Dataset entries:
══════════

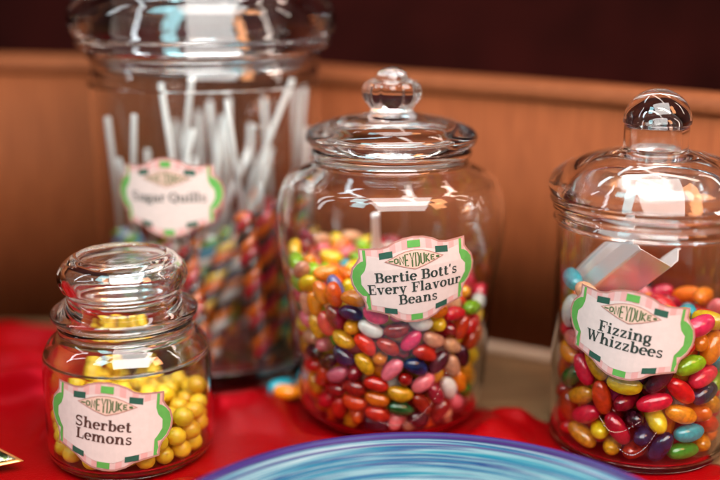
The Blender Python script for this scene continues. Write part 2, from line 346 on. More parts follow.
def make_label(parent, radius_at, th0, h0, tilt, lines, ink, sc=SC):
    ct, st = math.cos(tilt), math.sin(tilt)
    def mapped(u, v, off):
        u, v = u*sc, v*sc
        uu, vv = u*ct-v*st, u*st+v*ct
        h = h0+vv; r = radius_at(h)+off; a = th0+uu/radius_at(h0)
        return Vector((r*math.sin(a), -r*math.cos(a), h))*U
    def layer(name, polys, mats, off, par, cut=0.09, mat_of=None):
        bm = bmesh.new()
        for k, poly in polys:
            b2 = bmesh.new()
            vs = [b2.verts.new((u, v, 0)) for u, v in poly]
            if len(vs) < 3: continue
            b2.faces.new(vs)
            if cut:
                us = [p[0] for p in poly]; vv_ = [p[1] for p in poly]
                x = math.ceil(min(us)/cut)*cut
                while x < max(us):
                    bmesh.ops.bisect_plane(b2, geom=b2.verts[:]+b2.edges[:]+b2.faces[:], plane_co=(x, 0, 0), plane_no=(1, 0, 0)); x += cut
                x = math.ceil(min(vv_)/0.2)*0.2
                while x < max(vv_):
                    bmesh.ops.bisect_plane(b2, geom=b2.verts[:]+b2.edges[:]+b2.faces[:], plane_co=(0, x, 0), plane_no=(0, 1, 0)); x += 0.2
            bmesh.ops.triangulate(b2, faces=b2.faces[:])
            idx = {}
            for v in b2.verts: idx[v] = bm.verts.new(mapped(v.co.x, v.co.y, off+k*0.0012))
            for f in b2.faces:
                try: nf = bm.faces.new([idx[v] for v in f.verts])
                except ValueError: continue
                if mat_of: nf.material_index = mat_of(f.calc_center_median())
            b2.free()
        o = build(name, bm, mats, par)
        for f in o.data.polygons: f.use_smooth = False
        return o
    out = mirror(HALF)
    inner = shrink(out, 0.028)
    base = layer('paper_label', [(0, out)], M_BORDER, 0.012, parent)
    def stripes(c):
        if 0.735 < abs(c.x) < 0.775: return 2
        return int(math.floor(c.x/0.09)) % 2
    layer('striped_border', [(0, inner)], [M_PINK, M_PALE, M_GREEN], 0.017, base, cut=0.045, mat_of=stripes)
    layer('side_lobe', [(0, LOBE)], M_GREEN, 0.021, base)
    layer('side_lobe', [(0, [(-u, v) for u, v in reversed(LOBE)])], M_GREEN, 0.021, base)
    layer('label_panel', [(0, PANEL)], M_CREAM, 0.025, base)
    def sq(cx, cy_, w, h, sk): return [(cx-w, cy_-h-sk), (cx+w, cy_-h+sk), (cx+w, cy_+h+sk), (cx-w, cy_+h-sk)]
    for p in (sq(0, .575, .095, .055, 0), sq(0, -.615, .095, .05, 0)): layer('green_block', [(0, p)], M_GREEN, 0.029, base)
    for p in (sq(.42, .43, .1, .05, -.012), sq(-.42, .43, .1, .05, .012), sq(.41, -.475, .1, .045, .02), sq(-.41, -.475, .1, .045, -.02)): layer('dark_block', [(0, p)], M_DARK, 0.031, base)
    layer('banner_outline', [(0, shrink(LENS, -0.014))], M_BORDER, 0.034, base)
    layer('banner', [(0, LENS)], M_ROSE, 0.038, base)
    polys = []; word = 'HONEYDUKES'; n = len(word)
    for i, ch in enumerate(word):
        xc = (i-(n-1)/2)*0.078
        e = abs(xc)/0.42
        lo = .185+0.14*e+0.02; hi = .47-0.135*e**1.25-0.024
        for stk in EM[ch]:
            pts = [(xc+(px-.35)*0.1, lo+(hi-lo)*py) for px, py in stk]
            for k, q in enumerate(ribbon(pts, 0.022)): polys.append((k % 3, q))
    layer('banner_lettering', polys, M_OLIVE, 0.042, base, cut=0)
    polys = []
    for line, size, cx, bl in lines:
        for k, qs in text_polys(line, size, cx, bl):
            for q in qs: polys.append((k, q))
    layer('lettering', polys, ink, 0.036, base, cut=0)
    return base

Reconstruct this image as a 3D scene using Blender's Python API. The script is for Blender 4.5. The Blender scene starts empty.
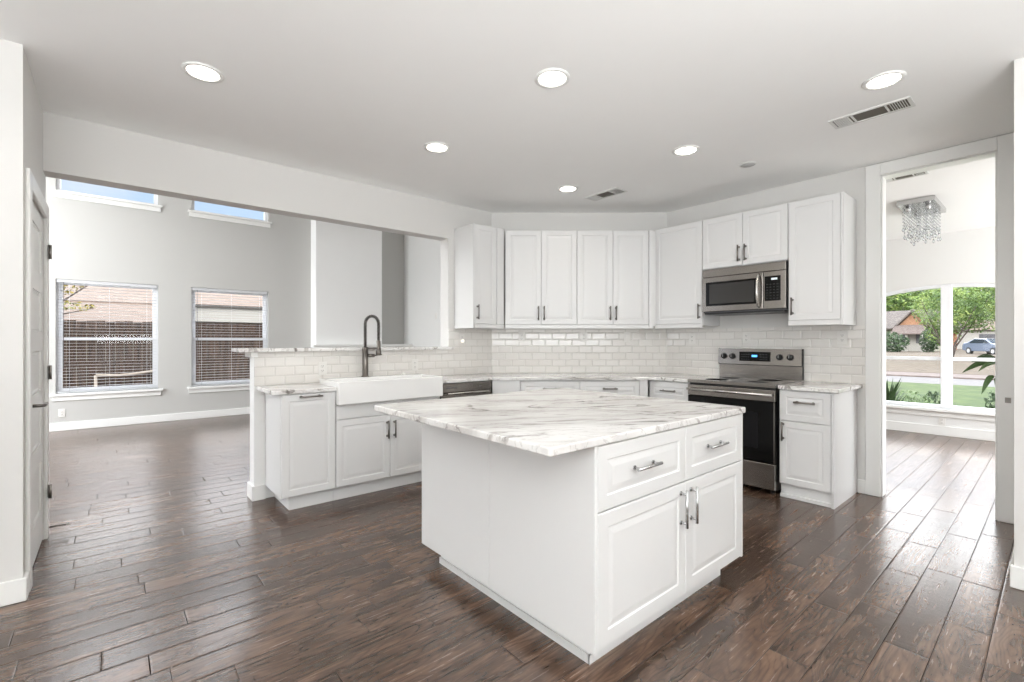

══════════

TO BE DONE: Transcribe the material exactly, and leave out whatever pictures it holds.

RESPONSE TO THE EXERCISE:
The Blender Python script for this scene continues. Write part 2, from line 346 on. More parts follow.
def make_label(parent, radius_at, th0, h0, tilt, lines, ink, sc=SC):
    ct, st = math.cos(tilt), math.sin(tilt)
    def mapped(u, v, off):
        u, v = u*sc, v*sc
        uu, vv = u*ct-v*st, u*st+v*ct
        h = h0+vv; r = radius_at(h)+off; a = th0+uu/radius_at(h0)
        return Vector((r*math.sin(a), -r*math.cos(a), h))*U
    def layer(name, polys, mats, off, par, cut=0.09, mat_of=None):
        bm = bmesh.new()
        for k, poly in polys:
            b2 = bmesh.new()
            vs = [b2.verts.new((u, v, 0)) for u, v in poly]
            if len(vs) < 3: continue
            b2.faces.new(vs)
            if cut:
                us = [p[0] for p in poly]; vv_ = [p[1] for p in poly]
                x = math.ceil(min(us)/cut)*cut
                while x < max(us):
                    bmesh.ops.bisect_plane(b2, geom=b2.verts[:]+b2.edges[:]+b2.faces[:], plane_co=(x, 0, 0), plane_no=(1, 0, 0)); x += cut
                x = math.ceil(min(vv_)/0.2)*0.2
                while x < max(vv_):
                    bmesh.ops.bisect_plane(b2, geom=b2.verts[:]+b2.edges[:]+b2.faces[:], plane_co=(0, x, 0), plane_no=(0, 1, 0)); x += 0.2
            bmesh.ops.triangulate(b2, faces=b2.faces[:])
            idx = {}
            for v in b2.verts: idx[v] = bm.verts.new(mapped(v.co.x, v.co.y, off+k*0.0012))
            for f in b2.faces:
                try: nf = bm.faces.new([idx[v] for v in f.verts])
                except ValueError: continue
                if mat_of: nf.material_index = mat_of(f.calc_center_median())
            b2.free()
        o = build(name, bm, mats, par)
        for f in o.data.polygons: f.use_smooth = False
        return o
    out = mirror(HALF)
    inner = shrink(out, 0.028)
    base = layer('paper_label', [(0, out)], M_BORDER, 0.012, parent)
    def stripes(c):
        if 0.735 < abs(c.x) < 0.775: return 2
        return int(math.floor(c.x/0.09)) % 2
    layer('striped_border', [(0, inner)], [M_PINK, M_PALE, M_GREEN], 0.017, base, cut=0.045, mat_of=stripes)
    layer('side_lobe', [(0, LOBE)], M_GREEN, 0.021, base)
    layer('side_lobe', [(0, [(-u, v) for u, v in reversed(LOBE)])], M_GREEN, 0.021, base)
    layer('label_panel', [(0, PANEL)], M_CREAM, 0.025, base)
    def sq(cx, cy_, w, h, sk): return [(cx-w, cy_-h-sk), (cx+w, cy_-h+sk), (cx+w, cy_+h+sk), (cx-w, cy_+h-sk)]
    for p in (sq(0, .575, .095, .055, 0), sq(0, -.615, .095, .05, 0)): layer('green_block', [(0, p)], M_GREEN, 0.029, base)
    for p in (sq(.42, .43, .1, .05, -.012), sq(-.42, .43, .1, .05, .012), sq(.41, -.475, .1, .045, .02), sq(-.41, -.475, .1, .045, -.02)): layer('dark_block', [(0, p)], M_DARK, 0.031, base)
    layer('banner_outline', [(0, shrink(LENS, -0.014))], M_BORDER, 0.034, base)
    layer('banner', [(0, LENS)], M_ROSE, 0.038, base)
    polys = []; word = 'HONEYDUKES'; n = len(word)
    for i, ch in enumerate(word):
        xc = (i-(n-1)/2)*0.078
        e = abs(xc)/0.42
        lo = .185+0.14*e+0.02; hi = .47-0.135*e**1.25-0.024
        for stk in EM[ch]:
            pts = [(xc+(px-.35)*0.1, lo+(hi-lo)*py) for px, py in stk]
            for k, q in enumerate(ribbon(pts, 0.022)): polys.append((k % 3, q))
    layer('banner_lettering', polys, M_OLIVE, 0.042, base, cut=0)
    polys = []
    for line, size, cx, bl in lines:
        for k, qs in text_polys(line, size, cx, bl):
            for q in qs: polys.append((k, q))
    layer('lettering', polys, ink, 0.036, base, cut=0)
    return base

Reconstruct this image as a 3D scene using Blender's Python API. The script is for Blender 4.5. The Blender scene starts empty.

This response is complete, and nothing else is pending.